* YOUR GOAL: From the line containing "return (0.35 +" down to the last line of the material, return those lines verbatim and only those.

───── DATASET EXCERPTS

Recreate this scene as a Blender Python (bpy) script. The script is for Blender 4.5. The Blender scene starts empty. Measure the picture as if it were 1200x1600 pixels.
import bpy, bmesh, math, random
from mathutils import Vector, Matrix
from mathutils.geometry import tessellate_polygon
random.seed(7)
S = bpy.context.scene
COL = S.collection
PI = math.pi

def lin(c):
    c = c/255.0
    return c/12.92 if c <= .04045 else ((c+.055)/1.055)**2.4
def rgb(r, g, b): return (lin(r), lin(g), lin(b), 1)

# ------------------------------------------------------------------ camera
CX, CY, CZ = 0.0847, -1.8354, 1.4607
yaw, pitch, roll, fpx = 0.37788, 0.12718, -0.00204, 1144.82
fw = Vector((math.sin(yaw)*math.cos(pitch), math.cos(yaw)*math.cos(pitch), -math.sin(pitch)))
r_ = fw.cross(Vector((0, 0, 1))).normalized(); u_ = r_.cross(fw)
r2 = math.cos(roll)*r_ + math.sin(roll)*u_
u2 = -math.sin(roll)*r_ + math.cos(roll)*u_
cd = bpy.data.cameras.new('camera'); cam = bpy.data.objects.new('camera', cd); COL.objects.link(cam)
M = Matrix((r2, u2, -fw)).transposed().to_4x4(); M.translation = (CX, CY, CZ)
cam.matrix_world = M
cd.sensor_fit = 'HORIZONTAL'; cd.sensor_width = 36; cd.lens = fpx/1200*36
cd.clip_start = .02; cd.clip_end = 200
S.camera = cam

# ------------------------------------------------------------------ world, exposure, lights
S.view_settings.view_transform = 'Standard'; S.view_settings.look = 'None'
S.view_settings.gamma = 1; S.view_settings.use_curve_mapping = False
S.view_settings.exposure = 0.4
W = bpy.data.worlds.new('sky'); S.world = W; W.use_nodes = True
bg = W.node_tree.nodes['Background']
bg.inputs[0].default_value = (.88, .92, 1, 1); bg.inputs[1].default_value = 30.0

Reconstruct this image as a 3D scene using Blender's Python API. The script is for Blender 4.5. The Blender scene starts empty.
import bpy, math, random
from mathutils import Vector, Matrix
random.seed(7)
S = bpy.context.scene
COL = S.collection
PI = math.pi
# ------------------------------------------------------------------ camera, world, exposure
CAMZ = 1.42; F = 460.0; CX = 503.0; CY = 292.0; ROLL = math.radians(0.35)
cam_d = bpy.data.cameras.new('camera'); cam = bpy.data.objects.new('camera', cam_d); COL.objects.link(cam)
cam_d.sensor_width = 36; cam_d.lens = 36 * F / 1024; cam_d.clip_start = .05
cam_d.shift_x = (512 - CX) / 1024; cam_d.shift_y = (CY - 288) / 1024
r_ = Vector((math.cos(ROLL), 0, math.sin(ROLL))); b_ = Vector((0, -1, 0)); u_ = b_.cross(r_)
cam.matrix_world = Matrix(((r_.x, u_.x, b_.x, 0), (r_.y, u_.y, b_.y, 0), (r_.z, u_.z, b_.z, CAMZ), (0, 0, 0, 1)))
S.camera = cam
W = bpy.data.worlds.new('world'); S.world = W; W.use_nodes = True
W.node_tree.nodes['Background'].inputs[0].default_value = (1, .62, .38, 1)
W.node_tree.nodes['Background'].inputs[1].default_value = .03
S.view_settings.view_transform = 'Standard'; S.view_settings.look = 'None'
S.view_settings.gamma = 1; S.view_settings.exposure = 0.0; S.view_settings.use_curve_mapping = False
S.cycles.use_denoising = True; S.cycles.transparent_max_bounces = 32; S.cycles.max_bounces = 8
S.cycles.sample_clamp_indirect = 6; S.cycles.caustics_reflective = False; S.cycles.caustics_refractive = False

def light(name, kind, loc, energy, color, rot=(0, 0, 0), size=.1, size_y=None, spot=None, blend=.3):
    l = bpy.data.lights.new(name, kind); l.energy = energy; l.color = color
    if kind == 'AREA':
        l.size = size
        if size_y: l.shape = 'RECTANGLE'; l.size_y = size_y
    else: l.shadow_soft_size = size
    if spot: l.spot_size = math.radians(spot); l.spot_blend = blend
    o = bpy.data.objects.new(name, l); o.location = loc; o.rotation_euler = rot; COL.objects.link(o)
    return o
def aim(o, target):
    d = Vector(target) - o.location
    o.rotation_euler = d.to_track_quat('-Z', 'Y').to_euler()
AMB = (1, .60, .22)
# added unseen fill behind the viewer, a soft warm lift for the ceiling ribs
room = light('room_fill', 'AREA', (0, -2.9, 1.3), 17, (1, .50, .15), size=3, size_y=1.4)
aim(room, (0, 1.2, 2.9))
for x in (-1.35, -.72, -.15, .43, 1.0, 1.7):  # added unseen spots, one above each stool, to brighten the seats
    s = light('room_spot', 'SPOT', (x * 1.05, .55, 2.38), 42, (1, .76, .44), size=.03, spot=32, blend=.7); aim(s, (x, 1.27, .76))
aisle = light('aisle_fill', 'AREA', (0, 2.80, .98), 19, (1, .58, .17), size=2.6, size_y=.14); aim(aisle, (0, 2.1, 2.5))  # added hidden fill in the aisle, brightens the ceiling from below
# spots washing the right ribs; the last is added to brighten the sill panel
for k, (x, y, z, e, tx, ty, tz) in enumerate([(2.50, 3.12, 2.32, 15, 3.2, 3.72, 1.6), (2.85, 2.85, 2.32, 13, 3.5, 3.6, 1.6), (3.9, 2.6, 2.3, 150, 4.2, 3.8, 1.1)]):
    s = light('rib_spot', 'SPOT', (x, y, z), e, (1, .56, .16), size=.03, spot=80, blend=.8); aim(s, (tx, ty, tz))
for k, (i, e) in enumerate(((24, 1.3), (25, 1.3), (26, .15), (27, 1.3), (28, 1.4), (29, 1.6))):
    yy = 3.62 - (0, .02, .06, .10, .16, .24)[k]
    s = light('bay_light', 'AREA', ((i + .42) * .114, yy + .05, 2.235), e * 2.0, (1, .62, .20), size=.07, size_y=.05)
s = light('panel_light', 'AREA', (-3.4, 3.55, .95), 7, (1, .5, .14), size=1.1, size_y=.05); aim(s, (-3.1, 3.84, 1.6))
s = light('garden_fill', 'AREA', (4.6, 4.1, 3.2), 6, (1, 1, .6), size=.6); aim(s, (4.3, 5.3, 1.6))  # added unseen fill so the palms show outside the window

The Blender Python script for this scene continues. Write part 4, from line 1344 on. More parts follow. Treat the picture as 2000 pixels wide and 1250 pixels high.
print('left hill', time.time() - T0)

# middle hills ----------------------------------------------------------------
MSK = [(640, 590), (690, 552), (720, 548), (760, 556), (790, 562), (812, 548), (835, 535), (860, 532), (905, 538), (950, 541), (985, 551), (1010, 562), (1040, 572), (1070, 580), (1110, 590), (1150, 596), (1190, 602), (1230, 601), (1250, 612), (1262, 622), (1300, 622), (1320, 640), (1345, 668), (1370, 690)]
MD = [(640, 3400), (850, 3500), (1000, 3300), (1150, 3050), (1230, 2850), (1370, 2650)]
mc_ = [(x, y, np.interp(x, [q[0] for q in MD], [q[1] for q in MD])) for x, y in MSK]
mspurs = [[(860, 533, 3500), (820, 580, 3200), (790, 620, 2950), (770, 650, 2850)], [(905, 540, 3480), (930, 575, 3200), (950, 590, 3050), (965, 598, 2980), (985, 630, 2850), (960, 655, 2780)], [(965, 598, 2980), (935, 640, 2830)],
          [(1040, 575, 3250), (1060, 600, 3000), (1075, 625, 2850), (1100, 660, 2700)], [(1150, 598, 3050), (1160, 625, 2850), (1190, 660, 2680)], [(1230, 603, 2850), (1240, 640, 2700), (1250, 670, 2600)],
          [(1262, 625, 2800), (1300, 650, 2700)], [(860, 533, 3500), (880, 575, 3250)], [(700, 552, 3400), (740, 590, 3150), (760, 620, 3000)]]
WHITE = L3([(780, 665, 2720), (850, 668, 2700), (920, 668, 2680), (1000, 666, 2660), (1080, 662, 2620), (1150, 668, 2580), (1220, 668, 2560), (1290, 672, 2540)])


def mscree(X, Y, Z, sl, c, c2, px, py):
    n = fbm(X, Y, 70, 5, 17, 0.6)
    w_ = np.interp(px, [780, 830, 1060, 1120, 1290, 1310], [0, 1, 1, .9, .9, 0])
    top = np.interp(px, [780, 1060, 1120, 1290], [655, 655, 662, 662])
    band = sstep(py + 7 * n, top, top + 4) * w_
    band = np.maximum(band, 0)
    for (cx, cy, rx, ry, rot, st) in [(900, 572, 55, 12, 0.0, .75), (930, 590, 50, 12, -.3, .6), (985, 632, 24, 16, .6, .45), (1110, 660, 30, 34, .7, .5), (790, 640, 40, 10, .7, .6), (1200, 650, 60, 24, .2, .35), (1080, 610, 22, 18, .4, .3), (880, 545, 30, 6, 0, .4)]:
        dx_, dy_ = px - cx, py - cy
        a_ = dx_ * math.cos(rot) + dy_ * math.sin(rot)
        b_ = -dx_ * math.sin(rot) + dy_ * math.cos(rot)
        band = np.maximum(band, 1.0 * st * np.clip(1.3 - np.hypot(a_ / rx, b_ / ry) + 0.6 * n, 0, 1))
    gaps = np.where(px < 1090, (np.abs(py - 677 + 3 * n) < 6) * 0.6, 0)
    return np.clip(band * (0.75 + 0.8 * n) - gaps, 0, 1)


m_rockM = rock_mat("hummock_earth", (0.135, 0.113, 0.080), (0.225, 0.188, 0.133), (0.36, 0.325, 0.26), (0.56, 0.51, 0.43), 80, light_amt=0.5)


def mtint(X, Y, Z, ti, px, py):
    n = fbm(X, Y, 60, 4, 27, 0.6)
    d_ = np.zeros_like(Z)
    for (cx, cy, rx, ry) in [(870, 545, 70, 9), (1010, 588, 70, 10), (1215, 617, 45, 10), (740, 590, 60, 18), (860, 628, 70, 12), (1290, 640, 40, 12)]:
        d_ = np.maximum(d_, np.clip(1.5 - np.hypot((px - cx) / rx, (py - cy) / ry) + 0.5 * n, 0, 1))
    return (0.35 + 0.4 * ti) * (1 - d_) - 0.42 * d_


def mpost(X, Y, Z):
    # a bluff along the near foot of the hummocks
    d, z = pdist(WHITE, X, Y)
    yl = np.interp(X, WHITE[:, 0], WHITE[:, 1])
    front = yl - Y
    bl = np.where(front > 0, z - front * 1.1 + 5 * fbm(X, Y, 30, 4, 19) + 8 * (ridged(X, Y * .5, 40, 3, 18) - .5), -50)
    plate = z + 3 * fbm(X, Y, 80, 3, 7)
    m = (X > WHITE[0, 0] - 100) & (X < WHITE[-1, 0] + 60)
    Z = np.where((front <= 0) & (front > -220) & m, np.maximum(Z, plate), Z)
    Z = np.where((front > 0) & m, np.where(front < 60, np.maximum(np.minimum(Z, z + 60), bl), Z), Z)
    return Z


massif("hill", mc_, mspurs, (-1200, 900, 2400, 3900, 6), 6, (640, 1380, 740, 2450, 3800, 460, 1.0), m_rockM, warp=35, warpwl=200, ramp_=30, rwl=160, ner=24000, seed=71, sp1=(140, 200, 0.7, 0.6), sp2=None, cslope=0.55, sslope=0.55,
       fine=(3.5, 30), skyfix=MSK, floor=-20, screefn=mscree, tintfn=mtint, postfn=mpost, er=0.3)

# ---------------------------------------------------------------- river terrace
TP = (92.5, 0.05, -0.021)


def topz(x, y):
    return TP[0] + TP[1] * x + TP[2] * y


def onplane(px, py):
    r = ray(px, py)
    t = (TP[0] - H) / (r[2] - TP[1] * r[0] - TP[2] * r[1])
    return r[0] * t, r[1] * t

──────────

* THE REPLY:
    return (0.35 + 0.4 * ti) * (1 - d_) - 0.42 * d_


def mpost(X, Y, Z):
    # a bluff along the near foot of the hummocks
    d, z = pdist(WHITE, X, Y)
    yl = np.interp(X, WHITE[:, 0], WHITE[:, 1])
    front = yl - Y
    bl = np.where(front > 0, z - front * 1.1 + 5 * fbm(X, Y, 30, 4, 19) + 8 * (ridged(X, Y * .5, 40, 3, 18) - .5), -50)
    plate = z + 3 * fbm(X, Y, 80, 3, 7)
    m = (X > WHITE[0, 0] - 100) & (X < WHITE[-1, 0] + 60)
    Z = np.where((front <= 0) & (front > -220) & m, np.maximum(Z, plate), Z)
    Z = np.where((front > 0) & m, np.where(front < 60, np.maximum(np.minimum(Z, z + 60), bl), Z), Z)
    return Z


massif("hill", mc_, mspurs, (-1200, 900, 2400, 3900, 6), 6, (640, 1380, 740, 2450, 3800, 460, 1.0), m_rockM, warp=35, warpwl=200, ramp_=30, rwl=160, ner=24000, seed=71, sp1=(140, 200, 0.7, 0.6), sp2=None, cslope=0.55, sslope=0.55,
       fine=(3.5, 30), skyfix=MSK, floor=-20, screefn=mscree, tintfn=mtint, postfn=mpost, er=0.3)

# ---------------------------------------------------------------- river terrace
TP = (92.5, 0.05, -0.021)


def topz(x, y):
    return TP[0] + TP[1] * x + TP[2] * y


def onplane(px, py):
    r = ray(px, py)
    t = (TP[0] - H) / (r[2] - TP[1] * r[0] - TP[2] * r[1])
    return r[0] * t, r[1] * t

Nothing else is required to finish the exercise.